EU foreign-policy chief Catherine Ashton meets with Bosnian Serb President Milorad Dodik in Banja Luka on May 13.

EU foreign-policy chief Catherine Ashton meets with Bosnian Serb President Milorad Dodik in Banja Luka on May 13.

The Bosnian Serb leadership has called off a controversial referendum that had sparked a political crisis and threatened to sour ties with the international community.

The referendum, planned for next month, would have asked Bosnian Serbs whether they accept the authority of the national court and of the UN-appointed envoy to Bosnia-Herzegovina.

Bosnian Serb President Milorad Dodik made the announcement today after meeting with EU foreign-affairs chief Catherine Ashton in Banja Luka -- the capital of the Serbian entity in Bosnia, Republika Srpska:

"We should all work together to bring the judiciary in line with European standards," he said.

"After these talks, I believe we have a credible partner for this dialogue. We want to give this dialogue a chance. This is why we believe a referendum is not necessary for now."

Dodik told a joint news conference that he had chosen to drop the referendum after receiving assurances from Ashton that Serbian concerns about Bosnia's judicial system would be addressed:

"During talks with Baroness Ashton and other European officials in recent days, we received the highest guarantees that the European Union is ready to tackle the issues surrounding Bosnia and Herzegovina's judiciary," Dodik said.

Since the Dayton agreement ended the 1992-95 Bosnian war, which killed some 100,000 people, the country has been divided into two autonomous regions -- Republika Srpska and a federation shared by Muslims and Croats.

The Bosnian Serb leadership has made no secret of its skepticism toward central institutions overseeing the two entities, particularly of the national court tasked with prosecuting war crimes suspects.

Constructive Dialogue

Dodik, who has advocated the secession of his region from Bosnia, has long criticized the court as being biased against Serbs.
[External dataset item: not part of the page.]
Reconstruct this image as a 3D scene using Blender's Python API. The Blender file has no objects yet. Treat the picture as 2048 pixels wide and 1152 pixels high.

He has also questioned the extensive powers of Valentin Inzko, the top international envoy mandated to oversee the Dayton agreement's implementation. He can impose laws or fire elected officials who breach the peace accords.

Inzko had threatened to annul the referendum if the Bosnian Serbs did not cancel it themselves.

Ashton, whose surprise visit underscored the international community's alarm, welcomed the decision to drop the divisive poll.

The European Union, she pledged, will start reviewing the role of Bosnia's judicial institutions. She also echoed Dodik in saying that "the best way forward is constructive dialogue" on the issue.

Dodik must now persuade the Bosnian Serb assembly to revoke the decision on a referendum. But he told Ashton that he was confident of gaining lawmakers' support.